--- BEGIN SUPPLIED DATA ---

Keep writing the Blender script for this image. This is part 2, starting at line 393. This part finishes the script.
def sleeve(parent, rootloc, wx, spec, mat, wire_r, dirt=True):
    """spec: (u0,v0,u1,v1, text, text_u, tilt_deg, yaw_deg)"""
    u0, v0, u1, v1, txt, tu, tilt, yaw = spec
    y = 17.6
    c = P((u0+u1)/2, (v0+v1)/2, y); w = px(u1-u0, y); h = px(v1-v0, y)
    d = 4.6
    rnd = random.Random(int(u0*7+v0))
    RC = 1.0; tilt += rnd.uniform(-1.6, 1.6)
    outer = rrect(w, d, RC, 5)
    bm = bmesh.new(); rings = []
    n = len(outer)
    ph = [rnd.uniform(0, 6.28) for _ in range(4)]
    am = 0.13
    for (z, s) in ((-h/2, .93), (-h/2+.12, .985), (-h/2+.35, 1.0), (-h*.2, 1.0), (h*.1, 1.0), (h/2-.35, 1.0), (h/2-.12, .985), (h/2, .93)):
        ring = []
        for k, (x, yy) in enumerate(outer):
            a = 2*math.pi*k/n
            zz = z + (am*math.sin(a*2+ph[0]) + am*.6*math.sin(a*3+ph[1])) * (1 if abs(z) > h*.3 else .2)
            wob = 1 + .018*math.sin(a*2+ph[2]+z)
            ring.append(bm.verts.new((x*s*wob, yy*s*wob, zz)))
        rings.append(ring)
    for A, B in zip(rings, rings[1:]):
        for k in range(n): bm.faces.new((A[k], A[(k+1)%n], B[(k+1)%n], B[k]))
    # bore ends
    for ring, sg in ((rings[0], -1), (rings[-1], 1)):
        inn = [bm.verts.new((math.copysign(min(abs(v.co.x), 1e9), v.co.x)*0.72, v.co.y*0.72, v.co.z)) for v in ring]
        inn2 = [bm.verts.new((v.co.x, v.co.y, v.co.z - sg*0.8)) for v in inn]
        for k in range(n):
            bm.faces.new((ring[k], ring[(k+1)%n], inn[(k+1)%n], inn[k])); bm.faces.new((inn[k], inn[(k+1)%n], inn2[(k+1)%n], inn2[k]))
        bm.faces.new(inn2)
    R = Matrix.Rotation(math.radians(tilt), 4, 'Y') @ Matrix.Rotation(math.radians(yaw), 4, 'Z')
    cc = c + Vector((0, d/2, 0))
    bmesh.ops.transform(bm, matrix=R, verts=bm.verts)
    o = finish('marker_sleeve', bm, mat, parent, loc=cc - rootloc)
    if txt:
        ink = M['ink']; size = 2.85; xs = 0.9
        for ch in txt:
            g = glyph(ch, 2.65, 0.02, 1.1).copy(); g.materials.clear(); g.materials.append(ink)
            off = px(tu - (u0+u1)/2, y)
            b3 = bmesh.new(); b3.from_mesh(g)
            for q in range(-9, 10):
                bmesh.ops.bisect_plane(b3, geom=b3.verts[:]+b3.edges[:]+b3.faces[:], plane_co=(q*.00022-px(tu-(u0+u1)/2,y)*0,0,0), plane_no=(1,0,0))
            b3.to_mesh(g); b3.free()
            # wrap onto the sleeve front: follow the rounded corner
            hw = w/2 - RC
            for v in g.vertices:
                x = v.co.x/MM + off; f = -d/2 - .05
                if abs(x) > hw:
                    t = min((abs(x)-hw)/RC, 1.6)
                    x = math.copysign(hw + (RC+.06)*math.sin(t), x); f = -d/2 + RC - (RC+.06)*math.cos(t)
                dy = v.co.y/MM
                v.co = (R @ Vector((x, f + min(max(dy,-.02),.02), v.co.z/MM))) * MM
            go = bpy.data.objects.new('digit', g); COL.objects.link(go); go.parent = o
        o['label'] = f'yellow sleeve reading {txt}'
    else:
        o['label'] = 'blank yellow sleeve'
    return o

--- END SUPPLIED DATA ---

* GOAL OF THE EXERCISE *
Print the listing above in full, exactly as it is.

* WRITTEN ANSWER *
Keep writing the Blender script for this image. This is part 2, starting at line 393. This part finishes the script.
def sleeve(parent, rootloc, wx, spec, mat, wire_r, dirt=True):
    """spec: (u0,v0,u1,v1, text, text_u, tilt_deg, yaw_deg)"""
    u0, v0, u1, v1, txt, tu, tilt, yaw = spec
    y = 17.6
    c = P((u0+u1)/2, (v0+v1)/2, y); w = px(u1-u0, y); h = px(v1-v0, y)
    d = 4.6
    rnd = random.Random(int(u0*7+v0))
    RC = 1.0; tilt += rnd.uniform(-1.6, 1.6)
    outer = rrect(w, d, RC, 5)
    bm = bmesh.new(); rings = []
    n = len(outer)
    ph = [rnd.uniform(0, 6.28) for _ in range(4)]
    am = 0.13
    for (z, s) in ((-h/2, .93), (-h/2+.12, .985), (-h/2+.35, 1.0), (-h*.2, 1.0), (h*.1, 1.0), (h/2-.35, 1.0), (h/2-.12, .985), (h/2, .93)):
        ring = []
        for k, (x, yy) in enumerate(outer):
            a = 2*math.pi*k/n
            zz = z + (am*math.sin(a*2+ph[0]) + am*.6*math.sin(a*3+ph[1])) * (1 if abs(z) > h*.3 else .2)
            wob = 1 + .018*math.sin(a*2+ph[2]+z)
            ring.append(bm.verts.new((x*s*wob, yy*s*wob, zz)))
        rings.append(ring)
    for A, B in zip(rings, rings[1:]):
        for k in range(n): bm.faces.new((A[k], A[(k+1)%n], B[(k+1)%n], B[k]))
    # bore ends
    for ring, sg in ((rings[0], -1), (rings[-1], 1)):
        inn = [bm.verts.new((math.copysign(min(abs(v.co.x), 1e9), v.co.x)*0.72, v.co.y*0.72, v.co.z)) for v in ring]
        inn2 = [bm.verts.new((v.co.x, v.co.y, v.co.z - sg*0.8)) for v in inn]
        for k in range(n):
            bm.faces.new((ring[k], ring[(k+1)%n], inn[(k+1)%n], inn[k])); bm.faces.new((inn[k], inn[(k+1)%n], inn2[(k+1)%n], inn2[k]))
        bm.faces.new(inn2)
    R = Matrix.Rotation(math.radians(tilt), 4, 'Y') @ Matrix.Rotation(math.radians(yaw), 4, 'Z')
    cc = c + Vector((0, d/2, 0))
    bmesh.ops.transform(bm, matrix=R, verts=bm.verts)
    o = finish('marker_sleeve', bm, mat, parent, loc=cc - rootloc)
    if txt:
        ink = M['ink']; size = 2.85; xs = 0.9
        for ch in txt:
            g = glyph(ch, 2.65, 0.02, 1.1).copy(); g.materials.clear(); g.materials.append(ink)
            off = px(tu - (u0+u1)/2, y)
            b3 = bmesh.new(); b3.from_mesh(g)
            for q in range(-9, 10):
                bmesh.ops.bisect_plane(b3, geom=b3.verts[:]+b3.edges[:]+b3.faces[:], plane_co=(q*.00022-px(tu-(u0+u1)/2,y)*0,0,0), plane_no=(1,0,0))
            b3.to_mesh(g); b3.free()
            # wrap onto the sleeve front: follow the rounded corner
            hw = w/2 - RC
            for v in g.vertices:
                x = v.co.x/MM + off; f = -d/2 - .05
                if abs(x) > hw:
                    t = min((abs(x)-hw)/RC, 1.6)
                    x = math.copysign(hw + (RC+.06)*math.sin(t), x); f = -d/2 + RC - (RC+.06)*math.cos(t)
                dy = v.co.y/MM
                v.co = (R @ Vector((x, f + min(max(dy,-.02),.02), v.co.z/MM))) * MM
            go = bpy.data.objects.new('digit', g); COL.objects.link(go); go.parent = o
        o['label'] = f'yellow sleeve reading {txt}'
    else:
        o['label'] = 'blank yellow sleeve'
    return o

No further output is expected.